“My grandma was born in 1939 in Kiev, Ukraine,” says Broadly essayist Polina Bachlakova. Between the ages of 24 and 35, Bachlakova’s grandmother would undergo most of the dozen abortions she would experience in her life. Bachlakova researched her family’s history and found that her grandmother was raised during a period of Russian history in which women endured (and still endure) some of the highest abortion rates in the world. Myriad factors are cited for the prevalence of abortion. The communist breakdown of the marriage relationship and family unit, at the core, spurred this astronomical abortion rate.
Bachlakova set out to understand the Russian abortion rate and the correlating effect on her grandmother and the women of her era. She recounts her grandmother’s upbringing by a “hard-lipped, single father in a tiny apartment.” After earning a chemistry degree, she met Bachlakova’s grandfather and gave birth to a daughter – Bachlakova’s mother. She would have another child 11 years later, at the age of 35. In-between the two live births occurred many abortions – and her story was not anomalous among her peers.
Bachlakova was nervous that her grandmother would hesitate to share her harrowing experience of multiple abortions in the USSR. “Yet,” Bachlakova recalls, “as she picked up, my grandma was calm, matter-of-fact, and minimally emotional, as if she were recalling the plot of the last film she had watched.” Her grandmother said she had never told anyone about her experience, perhaps reinforcing the nonchalant attitude toward abortion which pervaded Russian culture. “Nobody ever asked,” she said.
Bachlakova’s grandmother recounted minimal involvement from her partner. “Your grandfather knew about my pregnancies, but he didn’t really help,” she told Bachlakova. “He drove me to the abortions one or two times, but never went in with me.” Likewise, acknowledging the realities of sexual relationships was taboo in Soviet Russia, which contributed not only to a lack of sexual education among citizens, but also to an absence of healthy communication between sexual partners like Bachlakova’s grandparents.
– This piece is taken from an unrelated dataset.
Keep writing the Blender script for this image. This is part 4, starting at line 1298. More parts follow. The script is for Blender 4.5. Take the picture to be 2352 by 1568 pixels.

“As my grandmother and I neared the end of our discussion,” Bachlakova said, “I grew angrier and sadder on her behalf. She lived in a country that chose to turn a blind eye to the fact that so many women were choosing to have abortions – a place that refused to admit that its traditional beliefs about sexuality and motherhood were causing demonstrable harm to women.”
And according to Bachlakova’s grandmother, this absence of concern for the wellbeing of women had reverberating consequences, including a failure to acknowledge the effects of abortion – numerous abortions – on countless Russian women. “You never really found out how they affected women,” said her grandmother. But we know that abortion affects women.
Women deserve to know the risks and consequences of abortion before they make the decision to undergo one. That is why, for example, Pro-Lifers fight tirelessly for comprehensive informed consent materials to be provided to women considering abortion. The experiences of Russian women are paradigmatic of a persisting, global attitude toward women’s health. Today, women are still treated as if their fertility is fundamentally problematic and are told – even in developed countries – that abortion can solve problems that realistically cannot be solved without re-thinking the way women’s health and fertility are addressed at large.